The clothing brand hopes you’ll buy their jeans if they show you a topless woman wearing a burqa.

Twelve years after the horrific attacks of September 11, New York City has gone from the proverbial launch site of the U.S. war on terrorism to the launch site of a Diesel ad campaign featuring topless Russian model Ira Chernova sporting a denim burqa. The ad’s prominently featured text reads, “I am more than what I appear to be.” The words are defensive, telling us not to judge the image since we don’t really know the whole story.

Here is what we do know: the ad would like us to consider purchasing Diesel jeans at some point. The ad treats a garment with religious meaning as a piece of meaningless fashion apparel, an appropriation that some people will find offensive because that’s what happens when something sacred is reimagined in a profane context.
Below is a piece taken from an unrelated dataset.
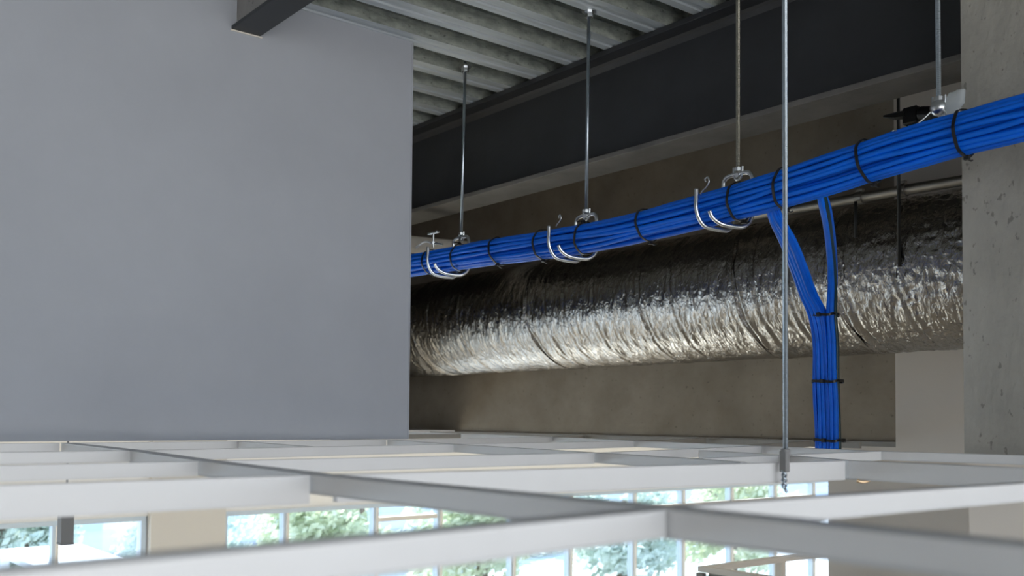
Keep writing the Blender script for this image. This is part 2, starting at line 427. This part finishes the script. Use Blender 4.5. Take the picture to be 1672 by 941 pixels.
# ------------------------------------------------------------------ hanger rods and hooks
def threaded(bm, p0, p1, r, pitch, sides=8, depth=.14):
    p0, p1 = Vector(p0), Vector(p1); n = int((p1-p0).length/pitch)*2
    pts = [p0.lerp(p1, i/n) for i in range(n+1)]
    tube(bm, pts, lambda i: r*(1 if i % 2 else 1-depth), sides)
    return bm
RY = 3.19
ZT = 1.91
def hanger(X, xt, zh, label, mat_rod, thread, hook=True):
    root = empty('cable_hanger', (X, RY, zh), label, 'cable hanger', 'hangers carrying the blue cable bundle')
    bm = bmesh.new()
    if thread: threaded(bm, (X,RY,zh-.005), (xt,RY,ZT+.03), .0088, .0062)
    else: tube(bm, [(X,RY,zh-.005),(xt,RY,ZT+.03)], .0082, 10)
    child('rod', bm, mat_rod, root, smooth=not thread)
    bm = bmesh.new(); hexnut(bm, (xt,RY,ZT-.028), .020, .028); tube(bm, [(xt,RY,ZT-.002),(xt,RY,ZT+.006)], .034, 14)
    child('anchor_nut', bm, M_zinc, root)
    bm = bmesh.new(); hexnut(bm, (X,RY,zh+.010), .0155, .014)
    # little clip yoke that grips the wire
    tube(bm, smooth_path([(X-.022,RY,zh+.028),(X-.020,RY,zh-.004),(X-.010,RY,zh-.022),(X+.010,RY,zh-.022),(X+.020,RY,zh-.004),(X+.022,RY,zh+.026)],4), .0042, 6)
    tube(bm, [(X,RY-.010,zh-.008),(X,RY+.010,zh-.008)], .010, 8)
    child('clamp', bm, M_zinc, root)
    if hook:
        z = zcs(X)
        f = YC-.066-.014; b = RY+.002
        far = [(X-.068,f,z+.068),(X-.068,f,z+.035),(X-.068,f-.002,z-.005),(X-.065,f+.010,z-.045),(X-.058,f+.034,z-.074),(X-.048,f+.070,z-.083),(X-.034,f+.120,z-.086),(X-.030,b-.026,z-.082),(X-.034,b-.002,z-.060),(X-.055,b+.006,z-.01),(X-.072,b,z+.04)]
        top = [(X-.074,b,zh-.045),(X-.070,b,zh-.018),(X-.050,b,zh-.003),(X,b,zh),(X+.045,b,zh-.003),(X+.062,b,zh-.016),(X+.068,b,zh-.04)]
        near = [(X+.070,b,z+.04),(X+.066,b+.006,z-.01),(X+.060,b-.002,z-.055),(X+.050,b-.026,z-.078),(X+.038,f+.120,z-.083),(X+.020,f+.070,z-.079),(X+.008,f+.040,z-.070),(X-.002,f+.014,z-.050),(X-.004,f+.002,z-.028)]
        bm = tube(bmesh.new(), smooth_path(far+top+near, 5), .0086, 10)
        child('hook', bm, M_zinc, root, smooth=True)
    return root
hanger(-4.355, -4.335, .985, 'thin hanger rod and double wire hook nearest the grey partition', M_rod, False)
hanger(-3.375, -3.365, .955, 'thin hanger rod and double wire hook, second along from the grey partition', M_rod, False)
hanger(-2.502, -2.502, .985, 'brownish threaded hanger rod with the heaviest double wire hook', M_rodw, True)
h4 = hanger(-1.672, -1.674, 1.065, 'threaded hanger rod beside the concrete column, wrapped in plastic film', M_rod, True, hook=False)
h4.name = 'cable_hanger_rod'; del h4['group']
# eye + film on that one
X = -1.672
bm = bmesh.new(); bmesh.ops.create_uvsphere(bm, u_segments=16, v_segments=12, radius=.028, matrix=Matrix.Translation((X,RY,1.052)))
tube(bm, smooth_path([(X+.02,RY,1.04),(X+.028,RY,1.0),(X+.02,RY,.975)],4), .006, 8)
child('eye_nut', bm, M_zinc, h4, smooth=True)
bm = bmesh.new()   # crumpled film
rows = []
for i in range(15):
    t = i/14; z = .972 + .125*t; row = []
    wdt = .030 + .008*math.sin(t*3.0) if t < .62 else .045-.045*(t-.62)*1.1
    sh = 0 if t < .55 else (t-.55)*.06
    for k in range(14):
        a = 2*PI*k/14; n = noise.noise(Vector((math.cos(a)*2, math.sin(a)*2, z*30)))
        row.append(bm.verts.new((X+.030+sh+(wdt+n*.006)*math.cos(a), RY+.015+(wdt*.5+n*.006)*math.sin(a), z+.006*n)))
    rows.append(row)
for i in range(14):
    for k in range(14): bm.faces.new((rows[i][k], rows[i][(k+1)%14], rows[i+1][(k+1)%14], rows[i+1][k]))
child('plastic_film', bm, M_film, h4, smooth=True, label='crumpled clear plastic film')
bm = tube(bmesh.new(), smooth_path([(X-.015,RY-.02,1.04),(X-.04,RY-.04,1.01),(X-.07,RY-.06,.985),(X-.082,YC+.02,zcs(X-.08)+.074),(X-.083,YC-.055,zcs(X)+.052)],5), .0028, 6)
child('tie_wire', bm, M_zinc, h4, smooth=True)
# small wire clips beside the hook tips
def curl(x, y, z, s, lab):
    bm = tube(bmesh.new(), smooth_path([(x-.03*s,y,z-.03*s),(x-.018*s,y,z-.018*s),(x,y,z-.006*s),(x+.012*s,y,z+.012*s),(x+.006*s,y,z+.030*s),(x-.008*s,y,z+.026*s),(x-.004*s,y,z+.014*s)],5), .0034*s, 6)
    tag(link('wire_clip', bm, M_zinc, smooth=True), lab, 'wire clip')
curl(-3.405, 3.05, .915, .8, 'small curled wire end by the middle double hook tip')
curl(-2.545, 3.05, .925, 1.0, 'small twisted wire end by the heaviest hook tip')
# little T bolt hanger near the partition
tb = empty('t_bolt', (-4.59,3.17,.965), 'small T headed bolt over the cables at the grey partition edge', 'bolt')
bm = bmesh.new(); tube(bm, [(-4.59,3.17,.955),(-4.59,3.17,1.035)], .0055, 8); hexnut(bm, (-4.59,3.17,.975), .013, .012)
child('shank', bm, M_zinc, tb, smooth=False)
child('head', bevelled(bx(-4.635,-4.545,3.158,3.182,1.033,1.045), .004), M_zinc, tb)
bm = tube(bmesh.new(), smooth_path([(-4.66,3.10,.955),(-4.645,3.11,.968),(-4.62,3.14,.990),(-4.59,3.17,.978),(-4.55,3.17,.975),(-4.50,3.17,.962)],5), .006, 7)
child('clip', bm, M_zinc, tb, smooth=True)

# long free threaded rod
root = empty('threaded_rod', (-1.485,2.05,-.16), 'long blue grey threaded rod hanging down to the white grid', 'rod')
X0, Y0 = -1.487, 2.08
bm = threaded(bmesh.new(), (X0,Y0,-.085), (X0+.0,Y0,1.98), .0066, .0048)
child('rod', bm, M_rod, root)
bm = bmesh.new(); box(bm, X0-.0105,X0+.0105,Y0-.012,Y0+.004,-.122,-.070); hexnut(bm,(X0,Y0,-.075),.013,.010)
child('grid_clip', bevelled(bm,.002,1), M_dark, root)
bm = bmesh.new()
for s in (0, PI):
    tube(bm, [(X0+.0045*math.cos(s+k*.9), Y0-.006+.0045*math.sin(s+k*.9), -.115-.0035*k) for k in range(14)], .0034, 6)
tube(bm, [(X0,Y0-.006,-.160),(X0+.008,Y0-.006,-.170)], .004, 6)
child('twisted_tail', bm, M_rod, root, smooth=True)

# ------------------------------------------------------------------ conduit, brackets, black clamp
cd = empty('conduit', (-2.6,4.2,1.03), 'dull steel conduit pipe along the top of the foil duct', 'conduit')
CZ, CY = 1.05, 4.2
child('pipe', tube(bmesh.new(), smooth_path([(-3.28,CY,CZ+.012),(-2.9,CY,CZ+.004),(-2.4,CY,CZ),(-1.9,CY,CZ-.008),(-1.5,CY,CZ-.012)],8), .024, 14), M_cond, cd, smooth=True)
for x in (-2.585, -2.372):
    bm = bmesh.new(); tube(bm, [(x-.018,CY,CZ),(x+.018,CY,CZ)], .031, 16); bmesh.ops.create_cube(bm, size=1, matrix=Matrix.Translation((x,CY,CZ+.034))@Matrix.Diagonal((.03,.02,.016,1)))
    child('pipe_clip', bm, M_cond, cd)
bm = bmesh.new(); box(bm,-3.37,-3.26,CY-.03,CY+.03,CZ-.02,CZ+.035); tube(bm,[(-3.30,CY-.04,CZ-.02),(-3.30,CY-.04,CZ-.05)],.014,8)
child('end_coupling', bevelled(bm,.006,1), M_cond, cd)
bm = tube(bmesh.new(), [(-4.9,CY+.02,CZ+.02),(-3.34,CY,CZ+.012)], .012, 8)
child('tail_pipe', bm, M_cond, cd, smooth=True)
bm = tube(bmesh.new(), [(-2.372,4.165,.70),(-2.372,4.165,2.16)], .0075, 8)
tag(link('drop_rod', bm, M_blk, smooth=True), 'black hanger rod passing the conduit right of the drop cables, the longer of the pair', 'rod')
bm = tube(bmesh.new(), [(-2.588,4.165,.86),(-2.588,4.165,1.03)], .0075, 8)
tag(link('drop_rod', bm, M_blk, smooth=True), 'short black rod under the conduit clip just right of the drop cables', 'rod')
bc = empty('beam_clamp', (-2.2,4.0,1.30), 'black clamp with a wing handle under the beam, near the column', 'clamp')
bm = bmesh.new(); tube(bm, [(-2.235,4.1,1.345),(-2.165,4.1,1.330)], .034, 12); 
bmesh.ops.create_cube(bm, size=1, matrix=Matrix.Translation((-2.27,4.1,1.345))@Matrix.Diagonal((.07,.05,.075,1)))
child('clamp_body', bevelled(bm,.006,1), M_blk, bc)
bm = bmesh.new(); tube(bm, [(-2.29,4.09,1.355),(-2.34,4.09,1.360),(-2.40,4.09,1.372)], lambda i: (.02,.018,.005)[i], 6)
child('wing_handle', bm, M_blk, bc)
bm = tube(bmesh.new(), smooth_path([(-2.275,4.09,1.31),(-2.275,4.09,1.24),(-2.28,4.09,1.17)],4), .010, 8)
child('bolt', bm, M_cond, bc, smooth=True)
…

Thus, we also know the ad is designed to incite controversy.

Knowing just that much, we can go ahead and judge despite the text’s preemptive disclaimer. The perpetrators of intentionally insensitive ads invariably and disingenuously claim they only want to “spark a dialogue.” (See: Kenneth Cole.) What’s remarkable about the outrage that follows these sorts of campaigns is how reliably we in the media describe these ads as “offensive.” The thing is, “offensive” is a word that has come to be associated with coolness and rebellion, concepts themselves long ago appropriated from hippie counterculture by marketers looking to sell washing machines. What we really need to do is quit using that word to describe ads that try to sell us something while treating people like their feelings don’t matter. We should judge and describe those ads for what they really are: mean. They are plain mean. We need to refer to brands that do this as “mean,” not “offensive.” They would eventually get the message. Because really, who would want to buy jeans from a bunch of meanies?